With the BFC program’s Fall 2020 submission deadline now behind us, today we have published the Spring 2021 BFC application and made those August updates summarized above official, including the permanent removal of ‘Enforcement’ from the BFC program’s ‘5 E’ framework. Over the coming year, we will determine what further changes are needed.

We are developing a Bicycle Friendly America Equity Fellowship program to serve as a more meaningful engagement tool for the BFC program to center equity in our review process, and to elevate the voices of transportation equity experts in the development of the program.  Beginning this fall, the Fellowship program will aim to recruit, train, and compensate bicycle advocates, practitioners, and researchers of color to participate in the BFC review process and help shape the future of the application and program.

The League’s local, state, and federal advocacy work also plays a critical role in influencing the broader laws, policies, and funding mechanisms that can either support or hinder local traffic safety efforts. The League is working to apply the principles outlined above from the BFA program into our policy work, by focusing on how we can support federal and state changes to traffic safety that are consistent with our BFA goals to remove Enforcement as a policy pillar, and to prioritize equitable investments in safe transportation. The League will continue to tackle inequities and racial disparities in bicycle safety and ridership outcomes through our other programs as well. Visit for a list of where we’re starting, but certainly not where we’re ending our work.

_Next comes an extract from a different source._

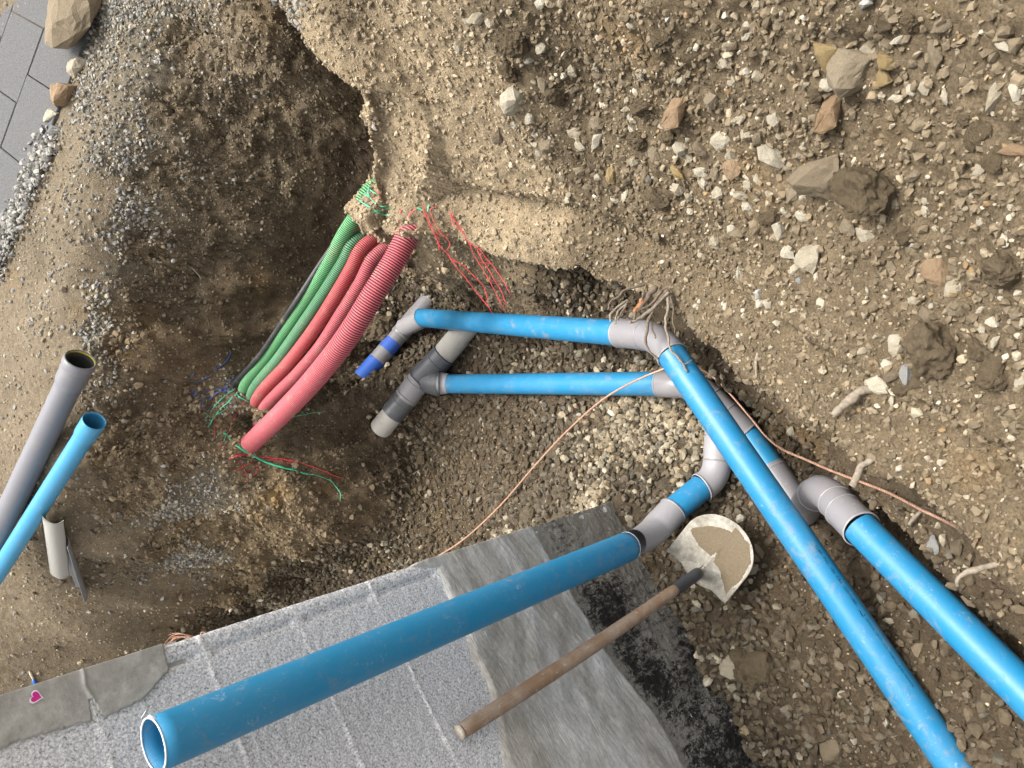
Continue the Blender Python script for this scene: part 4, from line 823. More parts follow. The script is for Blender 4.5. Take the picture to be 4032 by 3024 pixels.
tube("seal", [A + d_ * 0.004, A + d_ * 0.012], 0.0612, YEL, gq, n=3, seg=48, thick=0.0015); tube("dark_bore", [A + d_ * 0.013, A + d_ * 0.125], 0.0602, m_plain("bore", (0.035, 0.033, 0.03), .8), gq, n=6, seg=48, thick=0.002)
bq = thing("socket_pipe", "slim blue plastic pipe with a flared open end, lying beside the grey socket pipe", "pipe", tuple(gpt(373, 1655, 0.0)))
A, B = gpt(372, 1656, 0.062), gpt(0, 2240, 0.05); B = A + (B - A) * 1.3
tube("pipe_wall", [A, B], 0.05, m_pvc("pale_blue_pvc", (0.035, 0.24, 0.42), .35, .5, .3), bq, n=120, seg=48, thick=0.003, prof=[(0, .0505), (.06, .050), (.08, .044), (1, .044)])
def half_shell(name, P0, P1, r, upv, a0, a1, mat, label, twist=0, low=0.0):
    lift = max(drop(*(P0 * (1 - t) + P1 * t + np.array([dx, dy, 0]))[:2]) - (P0 * (1 - t) + P1 * t)[2] for t in (0, .25, .5, .75, 1) for dx, dy in ((0, 0),)) + low
    P0 = P0 + [0, 0, lift]; P1 = P1 + [0, 0, lift]
    ax = (P1 - P0); ln = np.linalg.norm(ax); ax /= ln; u = upv - ax * (upv @ ax); u /= np.linalg.norm(u); w = np.cross(ax, u)
    n, m = 24, 26; V = []; th = 0.0035
    for rr in (r, r - th):
        for i in range(n):
            t = i / (n - 1)
            for j in range(m):
                k = j / (m - 1); aa = a0 + (a1 - a0) * k + twist * t
                e = 0.0
                if j == 0: e = 0.08 * math.sin(t * 17) * 0.3
                V.append(P0 + ax * (t * ln + (0.008 * math.sin(k * 9) if i in (0, n - 1) else 0)) + rr * (math.cos(aa + e) * u + math.sin(aa + e) * w))
    F = []; b = n * m
    for i in range(n - 1):
        for j in range(m - 1):
            q = i * m + j; F.append((q, q + 1, q + m + 1, q + m)); F.append((b + q, b + q + m, b + q + m + 1, b + q + 1))
        for j in (0, m - 1): q = i * m + j; F.append((q, q + m, b + q + m, b + q))
    for j in range(m - 1):
        for i in (0, n - 1): q = i * m + j; F.append((q, q + 1, b + q + 1, b + q))
    me = bpy.data.meshes.new(name); me.from_pydata([tuple(v) for v in V], [], F); me.polygons.foreach_set("use_smooth", [True] * len(F)); me.materials.append(mat); me.update()
    o = link(name, me); return tag(o, label, "pipe offcut")
OFF = m_pvc("weathered_grey", (0.30, 0.29, 0.26), .6, .6, .6)
h0, _n1 = hit(352, 2000); h1, _n1 = hit(366, 2215)
half_shell("pipe_offcut", h0, h1, 0.056, -FW, -1.35, 1.45, OFF, "pale weathered half of a split grey pipe lying hollow side down on the ground", low=-.005)
h0, _n1 = hit(292, 2125); h1, _n1 = hit(362, 2335)
half_shell("pipe_offcut", h0, h1, 0.058, FW + CR * .25, -1.1, 1.2, m_pvc("inner_grey", (0.20, 0.205, 0.215), .4, .5, .3), "darker grey curved pipe offcut lying hollow side up under the pale one", 0.2, low=.055)
# blue stub by the wall
q, _n1 = hit(140, 2672); q2, _n1 = hit(152, 2703); q3, _n1 = hit(122, 2640)
stub = thing("plastic_stub", "short bright blue plastic stub with a pale tip on the ground by the wall corner", "plastic stub", tuple(q2))
tube("blue_barrel", [q + [0, 0, .012], q2 + [0, 0, .012]], 0.009, m_plain("stub_blue", (0.02, 0.12, 0.5), .35), stub, n=6, seg=16, caps=True)
tube("pale_tip", [q3 + [0, 0, .01], q + [0, 0, .012]], 0.006, m_plain("stub_tip", (0.5, 0.42, 0.3), .6), stub, n=8, seg=12, prof=[(0, .003), (.3, .008), (1, .006)], caps=True)

# ------------------------------------------------------------------ copper
def m_copper():
    m, nt, P, N, L = new_mat("copper_strand"); v = vecs(N)
    a = N.new("ShaderNodeAttribute"); a.attribute_name = "col"
    n1 = noise(N, L, v, 90, 4, 0.6); r = ramp(N, L, n1.outputs[0], 0.3, 0.7, (0.75, 0.75, 0.75), (1.15, 1.15, 1.15)); c = mix(N, L, 1.0, a.outputs[0], r.outputs[0], 'MULTIPLY')
    L.new(c.outputs[0], P.inputs["Base Color"]); P.inputs["Metallic"].default_value = 0.55; P.inputs["Roughness"].default_value = 0.4; return m
COPPER = m_copper()
def strand_mesh(name, P, r):
    seg = 10; n = len(P); V, F = sweep(P, r, seg); ln = np.linalg.norm(np.diff(P, axis=0), axis=1).mean()
    i = np.arange(n)[:, None]; j = np.arange(seg)[None]; ph = (j / seg * 6 + i * ln / 0.011) % 1.0
    k = (np.abs(ph - .5) * 2)[..., None]; cols = (np.array([0.80, 0.55, 0.40]) * k + np.array([0.40, 0.16, 0.09]) * (1 - k)).reshape(-1, 3)
    return np_mesh(name, V, F, True, cols, COPPER)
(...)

We welcome feedback on these BFA application and program changes from our network of League members, BFC and BFU applicants, and local bike advocates who are engaging on these very issues within their own communities across the country. We appreciate all the feedback we’ve received to date in support of this long-overdue decision, and we are committed to continue to listen and learn from our partners and program users on the ground to continually assess what additional changes the BFA program must make to further the cause of an equitable Bicycle Friendly America for everyone.